Postwachstumsökonomie kann jenseits der Projektpioniere und der einsichtigen Privilegierten nur dann zu einem starken Leitbild werden, wenn sie die Freiheit, ein anderes, selbstbestimmtes und ressourcenleichtes Leben zu führen, zu vergesellschaften versucht. Der individuelle Wachstumsverrat kann stärker und politischer werden, wenn er aufnimmt, was als mehrheitliches Verlangen schon da ist: existenzielle Not abschaffen, Ungleichheit drastisch reduzieren, den Basisbedarf verlässlich regeln, die Gemeinwirtschaft mit einem kräftigen Schuss direkter Demokratie ausbauen. All das passt gut zusammen und könnte sich den großen ökologischen Effekten zuwenden, die vor allem im Systemischen liegen: autofreie Innenstädte, genossenschaftliches und kollektives Wohnen, Energieautonomie mit Wind und Sonne, regionale Agrarkreisläufe, kompetentes Handwerks statt Wegwerfen und Neukaufen.

Wenn solche Signale der Hoffnung stärker werden, erscheint vor dem geistigen Auge eine vom Willen des Gemeinwesens gelenkte, vom Wachstumszwang befreite, durchgehend ökologische Wirtschaft, die das Thema soziale Sicherheit nicht mehr kennt, weil sie Freiheit in Gleichheit verwirklicht.

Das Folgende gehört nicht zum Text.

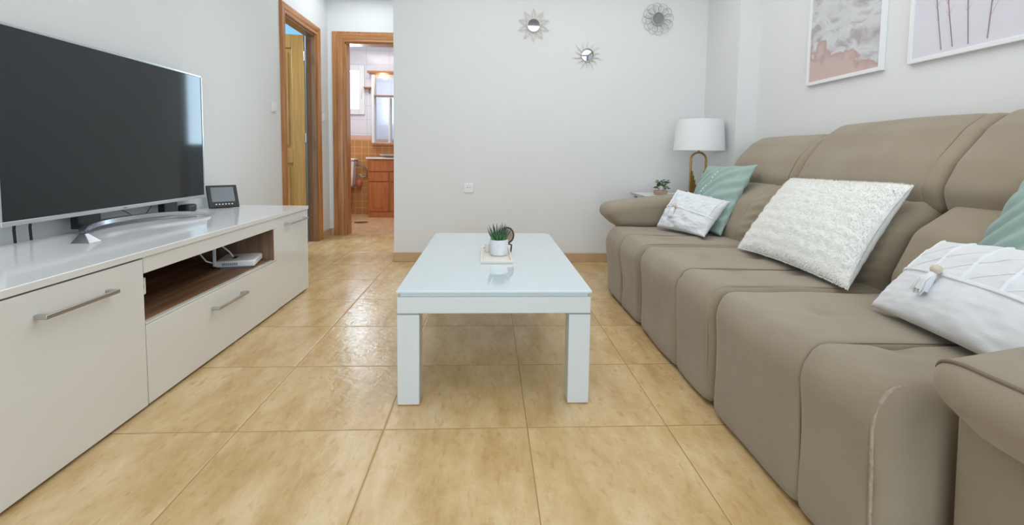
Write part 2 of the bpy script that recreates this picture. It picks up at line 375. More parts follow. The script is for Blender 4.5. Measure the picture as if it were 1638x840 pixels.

Die Utopie, die darin liegt, ist keine Willkür, wenn man sich vorstellt, dass die Bevölkerung nicht nur Parteien, Kandidatinnen und Kandidaten, sondern auch Wirtschaftsstrukturen und Eigentumsverhältnisse zu wählen hätte und der Mehrheitswille verbindlich wäre. Die Demokratie gilt. Der Souverän ist souverän. Das ist der Sprung, der nötig und möglich ist.

Die Zeit reift für utopischen Elan, der in die Praxis drängt. Angesichts des moralischen Verfalls herrschender, zunehmend kriegsbereiter Eliten sollte dieses Bemühen ernsthafter und konsequenter werden. Vielleicht gelingt es dann, Pioniere und soziale Bewegungen miteinander in Beziehung zu bringen, die bislang nichts miteinander zu tun hatten. Vielfältig würde sie sein und doch mit einem gemeinsamen Kern – eine Bewegung der Bewegungen.